By 2020, the group had convinced three asylum seekers from Syria, Afghanistan, and Cameroon to sue the BAMF. In three separate lawsuits, they argued that the agency had demanded access to highly intimate data stored on their phones without meeting the legal requirements. That, they said, encroached on their fundamental right to privacy.

During the very first hearing on June 1, 2021, held in an inconspicuous administrative court building in central Berlin, regional judges upheld the Afghan asylum seeker's complaint, a decision that came as a surprise to both parties.

In June 2021, a regional court in Berlin ruled in favor of the Afghan refugee | Photo: Janosch Delcker/DW
In June 2021, a regional court in Berlin ruled in favor of the Afghan refugee | Photo: Janosch Delcker/DW

On the spot — and aware that the practice affects tens of thousands of refugees — both the GFF and BAMF agreed that an appeal would go directly to the country's highest administrative judges in Leipzig. Shortly after, the GFF decided, together with the plaintiffs from Syria and Cameroon, to pause the other two lawsuits until the top court's decision.

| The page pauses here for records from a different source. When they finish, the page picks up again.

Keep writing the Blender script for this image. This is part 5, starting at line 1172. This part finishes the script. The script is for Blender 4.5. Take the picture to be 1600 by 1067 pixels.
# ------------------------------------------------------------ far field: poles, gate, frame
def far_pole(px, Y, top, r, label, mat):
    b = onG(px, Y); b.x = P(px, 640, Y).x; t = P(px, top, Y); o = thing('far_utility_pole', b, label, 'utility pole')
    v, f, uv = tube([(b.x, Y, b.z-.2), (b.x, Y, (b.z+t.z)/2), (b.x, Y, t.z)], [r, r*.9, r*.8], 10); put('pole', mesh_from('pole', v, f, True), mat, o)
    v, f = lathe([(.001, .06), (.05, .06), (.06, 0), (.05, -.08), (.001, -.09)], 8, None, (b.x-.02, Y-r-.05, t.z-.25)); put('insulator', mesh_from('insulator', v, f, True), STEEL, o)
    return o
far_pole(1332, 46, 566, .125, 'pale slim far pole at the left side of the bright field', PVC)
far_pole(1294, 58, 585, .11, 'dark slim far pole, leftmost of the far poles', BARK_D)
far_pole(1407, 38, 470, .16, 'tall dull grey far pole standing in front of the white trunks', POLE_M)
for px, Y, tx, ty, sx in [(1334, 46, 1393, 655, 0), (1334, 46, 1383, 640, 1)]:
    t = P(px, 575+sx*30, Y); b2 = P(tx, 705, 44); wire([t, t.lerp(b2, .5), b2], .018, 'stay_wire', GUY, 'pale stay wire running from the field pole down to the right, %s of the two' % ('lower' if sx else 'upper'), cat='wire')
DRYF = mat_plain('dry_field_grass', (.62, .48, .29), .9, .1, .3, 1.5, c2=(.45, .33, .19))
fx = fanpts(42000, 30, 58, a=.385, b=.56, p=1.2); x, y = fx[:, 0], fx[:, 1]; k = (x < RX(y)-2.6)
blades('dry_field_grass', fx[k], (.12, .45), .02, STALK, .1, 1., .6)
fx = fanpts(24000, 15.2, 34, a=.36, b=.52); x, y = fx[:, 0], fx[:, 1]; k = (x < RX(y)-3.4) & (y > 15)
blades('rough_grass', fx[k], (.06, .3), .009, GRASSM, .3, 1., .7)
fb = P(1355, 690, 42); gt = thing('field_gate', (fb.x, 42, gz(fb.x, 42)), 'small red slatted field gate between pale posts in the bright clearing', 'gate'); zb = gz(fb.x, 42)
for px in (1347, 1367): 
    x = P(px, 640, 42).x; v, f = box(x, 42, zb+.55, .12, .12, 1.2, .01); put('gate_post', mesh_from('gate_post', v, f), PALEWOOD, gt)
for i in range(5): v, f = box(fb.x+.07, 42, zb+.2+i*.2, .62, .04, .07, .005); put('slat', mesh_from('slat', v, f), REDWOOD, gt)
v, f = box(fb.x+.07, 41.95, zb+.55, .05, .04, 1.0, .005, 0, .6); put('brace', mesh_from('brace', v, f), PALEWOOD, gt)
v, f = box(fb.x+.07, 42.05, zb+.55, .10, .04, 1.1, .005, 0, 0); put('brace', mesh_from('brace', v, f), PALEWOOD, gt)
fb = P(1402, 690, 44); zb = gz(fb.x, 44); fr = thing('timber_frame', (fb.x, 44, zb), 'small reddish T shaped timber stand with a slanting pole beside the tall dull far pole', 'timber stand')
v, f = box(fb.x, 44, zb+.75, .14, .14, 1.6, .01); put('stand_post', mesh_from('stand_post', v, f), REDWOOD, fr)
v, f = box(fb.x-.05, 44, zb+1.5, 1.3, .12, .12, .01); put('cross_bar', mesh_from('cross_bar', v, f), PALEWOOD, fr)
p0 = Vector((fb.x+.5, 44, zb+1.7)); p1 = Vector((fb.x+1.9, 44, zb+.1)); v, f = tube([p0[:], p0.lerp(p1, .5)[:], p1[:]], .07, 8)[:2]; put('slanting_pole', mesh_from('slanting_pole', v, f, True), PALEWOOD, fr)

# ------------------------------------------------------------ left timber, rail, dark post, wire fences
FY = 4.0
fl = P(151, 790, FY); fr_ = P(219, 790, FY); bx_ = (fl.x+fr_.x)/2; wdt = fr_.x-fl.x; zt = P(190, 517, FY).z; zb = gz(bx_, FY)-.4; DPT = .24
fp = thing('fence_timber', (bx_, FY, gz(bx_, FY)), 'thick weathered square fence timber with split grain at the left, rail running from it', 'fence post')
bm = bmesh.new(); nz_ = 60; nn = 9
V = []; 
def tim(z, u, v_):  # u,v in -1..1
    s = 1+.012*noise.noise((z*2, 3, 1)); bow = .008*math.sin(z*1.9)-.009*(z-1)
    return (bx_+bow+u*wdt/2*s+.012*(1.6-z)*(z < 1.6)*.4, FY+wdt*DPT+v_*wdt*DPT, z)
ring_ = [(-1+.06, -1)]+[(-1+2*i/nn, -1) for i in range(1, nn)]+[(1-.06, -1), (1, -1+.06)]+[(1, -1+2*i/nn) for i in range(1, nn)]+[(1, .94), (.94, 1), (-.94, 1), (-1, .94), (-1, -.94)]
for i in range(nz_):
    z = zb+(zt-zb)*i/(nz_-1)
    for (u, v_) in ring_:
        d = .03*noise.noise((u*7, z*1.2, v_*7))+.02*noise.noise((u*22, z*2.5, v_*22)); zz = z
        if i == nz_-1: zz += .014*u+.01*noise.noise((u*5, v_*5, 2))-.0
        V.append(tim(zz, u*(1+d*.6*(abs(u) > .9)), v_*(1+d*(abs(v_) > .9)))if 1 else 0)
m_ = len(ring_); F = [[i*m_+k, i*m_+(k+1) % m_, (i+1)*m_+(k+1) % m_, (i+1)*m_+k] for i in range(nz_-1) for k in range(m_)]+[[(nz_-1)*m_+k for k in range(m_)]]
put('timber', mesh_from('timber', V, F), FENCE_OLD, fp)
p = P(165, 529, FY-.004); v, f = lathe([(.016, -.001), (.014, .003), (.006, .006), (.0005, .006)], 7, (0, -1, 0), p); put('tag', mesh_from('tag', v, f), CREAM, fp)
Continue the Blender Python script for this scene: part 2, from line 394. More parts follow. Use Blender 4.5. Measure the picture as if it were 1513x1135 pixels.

The BAMF, meanwhile, has not changed its practice in the 20 months since, arguing that "the first-instance ruling represented an isolated case."

What about Germany's data protection watchdog?

The upcoming decision will likely have a greater legal impact.

"The Federal Administrative Court will deal with the question of whether the relevant paragraph in Germany's asylum law is a sufficient legal basis for what authorities are doing," court spokesperson Carsten Tegethoff told DW. "In this respect, the lawsuit is of fundamental importance."

At the same time, the ruling will also impact a separate complaint filed by the GFF that could put an end to the phone searches as they're conducted today. 

In early 2021, the nonprofit asked Germany's data protection watchdog, the Federal Commissioner for Data Protection and Freedom of Information, to look into the phone searches. Unlike the courts, the office has the power to directly order the BAMF to cease the practice.

Two years later, the watchdog has not yet reacted on the issue — something attorney Beckmann described as "disappointing."

But Christoph Stein, a spokesperson for the agency, confirmed to DW that the case was still pending. The office, he added, "intends to take the pending decision into account in its further actions."

All eyes are on what judges in Leipzig will decide.